Oh, one more thing: Even if Bush is being led around by all of these bagel-snarfing Rasputins who want to stifle debate, there is this other thing coming up which might foil the neocons’ plan. It’s called an election. In our system, even if our leaders let their ambitions drive them to pull a fast one on the public, there are other folks with competing ambitions who cry foul or, as in the case of John Kerry, call for domestic regime change. It’s all in the Federalist Papers. You could look it up.

Indeed, this all highlights why I think the word neocon makes so many people a bit goofy. Sounding more conspiratorial than the conservatives who (rightly) bemoaned the betrayals at Yalta, Marshall insists that Bush’s schemes are being hatched without debate and discussion — even as he uses the neocons’ own words in the debate and discussion as proof that no such discussion exists. Which begs the question: If this is a secret plan, how did Josh Marshall stumble on it? Marshall’s proof that there is a secret plan afoot actually derives from on-the-record quotes and public statements.

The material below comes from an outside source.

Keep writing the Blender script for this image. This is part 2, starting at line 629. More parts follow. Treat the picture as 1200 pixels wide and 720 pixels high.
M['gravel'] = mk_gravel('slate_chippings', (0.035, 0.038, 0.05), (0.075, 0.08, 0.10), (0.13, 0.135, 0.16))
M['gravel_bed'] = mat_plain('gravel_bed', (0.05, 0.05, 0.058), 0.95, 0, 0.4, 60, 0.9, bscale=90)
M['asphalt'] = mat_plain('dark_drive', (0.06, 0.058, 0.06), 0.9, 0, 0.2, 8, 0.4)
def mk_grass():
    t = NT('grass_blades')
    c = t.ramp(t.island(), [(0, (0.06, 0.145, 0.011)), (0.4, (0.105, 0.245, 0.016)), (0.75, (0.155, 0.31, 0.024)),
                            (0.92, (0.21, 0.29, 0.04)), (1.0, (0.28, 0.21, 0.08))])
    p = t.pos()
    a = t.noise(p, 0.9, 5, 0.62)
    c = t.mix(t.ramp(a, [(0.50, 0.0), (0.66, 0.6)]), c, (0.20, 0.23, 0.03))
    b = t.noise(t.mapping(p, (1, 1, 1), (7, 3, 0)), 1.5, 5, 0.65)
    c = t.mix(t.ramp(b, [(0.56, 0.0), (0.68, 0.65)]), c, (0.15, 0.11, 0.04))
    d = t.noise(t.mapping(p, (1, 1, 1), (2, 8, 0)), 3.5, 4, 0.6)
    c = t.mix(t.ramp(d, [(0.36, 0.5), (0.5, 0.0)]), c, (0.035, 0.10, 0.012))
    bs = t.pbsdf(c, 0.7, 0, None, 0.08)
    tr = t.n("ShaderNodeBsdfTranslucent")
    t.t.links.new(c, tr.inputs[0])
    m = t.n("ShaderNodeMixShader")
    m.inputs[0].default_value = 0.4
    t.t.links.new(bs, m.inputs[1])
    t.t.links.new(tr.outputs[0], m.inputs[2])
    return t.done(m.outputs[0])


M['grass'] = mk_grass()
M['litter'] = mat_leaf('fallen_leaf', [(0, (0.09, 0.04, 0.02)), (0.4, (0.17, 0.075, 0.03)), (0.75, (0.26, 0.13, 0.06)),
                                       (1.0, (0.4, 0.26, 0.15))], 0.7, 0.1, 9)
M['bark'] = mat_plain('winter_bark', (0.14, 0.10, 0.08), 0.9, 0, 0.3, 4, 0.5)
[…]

PUTTING THE CONSERVE BACK IN CONSERVATISM

Okay, enough about Marshall. I want to touch on this point made by George Will. He is right that conservatives could flesh out the future a bit more. Many on NRO, Michael Ledeen for example, have been making the case for quite a while that we are in what amounts to World War IV, to use Jim Woolsey’s phrase. Andrew Sullivan, Bill Bennett, and certainly our friends at The Weekly Standard have made similar cases. Liberal critics of Bush’s foreign policy have denounced it as “radical” and “unconservative.” And to a certain extent that’s true. It is radical and it is not conservative — in the small-c sense — to up-end apple carts across the globe.

But philosophically, there is nothing “un-Conservative” about what President Bush and the rest of us are proposing. Conservatism means to conserve that which is valuable. Inherent to that concept is protecting and defending such valuables from brigands and barbarians. As Friedrich Hayek noted, conservatives in America are defenders of liberty because we want to conserve — i.e., protect — those institutions which guarantee liberty. For example, Pim Fortuyn, the assassinated anti-Islamist Dutch politician, wanted to protect freedom in the Netherlands, which is why he wanted to stem the Islamification of his country. Similarly, because we cherish liberty and the rule of law at home, it may be necessary to impose it abroad. If you want to preserve freedom and prosperity at home you just might have to adopt a radical agenda of creating freedom and prosperity abroad in order to do that. If you believe your own house is in order, there’s nothing un-conservative about making sure vandals don’t set it ablaze. In other words, there’s nothing hypocritical or inconsistent about being an inactivist at home and an activist abroad.

“Sometimes,” writes Will, “American conservatism seems to suggest that freedom is defined merely by the absence of things — particularly, bad government measures. The radical inadequacy of that idea will be clear once Saddam Hussein’s regime is destroyed. A free society is a complicated social artifact” which requires numerous written and unwritten laws to keep it functioning. We’ve built such a social artifact. It’s not perfect, but it’s worth defending against the alternatives. And if that makes me a conservative at home and a radical abroad — so be it.